A new statistical tool can help researchers get meaningful results when a randomized experiment, considered the gold standard, is not possible.
Randomized experiments split participants into groups by chance, with one undergoing an intervention and the other not. But in real-world situations, they can't always be done. Companies might not want to use the method, or such experiments might be against the law.
Developed by a researcher at The University of Texas at Austin, the new tool called two-step synthetic control adapts an existing research workaround, known as the synthetic control method.
The traditional synthetic control method creates synthetic control groups from the data, in place of real ones. The groups are weighted statistically and compared with a group undergoing an intervention.
But the synthetic control method does not perfectly apply to all situations, especially ones in which the intervention group is different from control groups, according to Kathleen Li, an assistant professor of marketing at the McCombs School of Business. In these scenarios, the method's lack of flexibility could lead to less accurate results.
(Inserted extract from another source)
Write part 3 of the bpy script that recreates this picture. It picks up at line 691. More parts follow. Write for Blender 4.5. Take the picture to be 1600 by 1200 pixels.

"Our framework allows managers and policymakers to estimate effects they previously weren't able to estimate accurately," said Li, who developed the tool along with Venkatesh Shankar of Texas A&M University. "They get a more precise estimate that can help them make more informed decisions."
The study, published in advance online in the journal Management Science, offers a two-step synthetic control approach:
- First, it determines whether the traditional synthetic control method applies to a given case.
- If it does not, the second step uses a more flexible framework that allows weighted controls to differ from 100% or to shift the control group up and down.
The researchers tested the new method on a real-world situation by looking at sales of tampons: how they responded in 2016, when New York repealed a sales tax on them.
Sales taxes on tampons have been a contentious issue, with many countries abolishing or reducing them. Proponents say feminine hygiene products are basic necessities and should not be taxed. But by 2019, only 13 U.S. states had repealed them. For policymakers, a key point of contention has been how repeal would affect tampon sales.
To find out, Li and Shankar gathered 52 weeks of sales data before New York's repeal and 17 weeks after. Their control group included 35 states that did not repeal the tax. They found the traditional synthetic control method probably overestimated the actual increase in weekly sales, showing a 2.5% rise in New York.
When they applied their more flexible method, it estimated New York's repeal caused a more modest increase in weekly tampon sales, only 2.08%. That figure better matches the actual sales figures before the intervention.
Li and Shankar will be making their new method available online for all to use.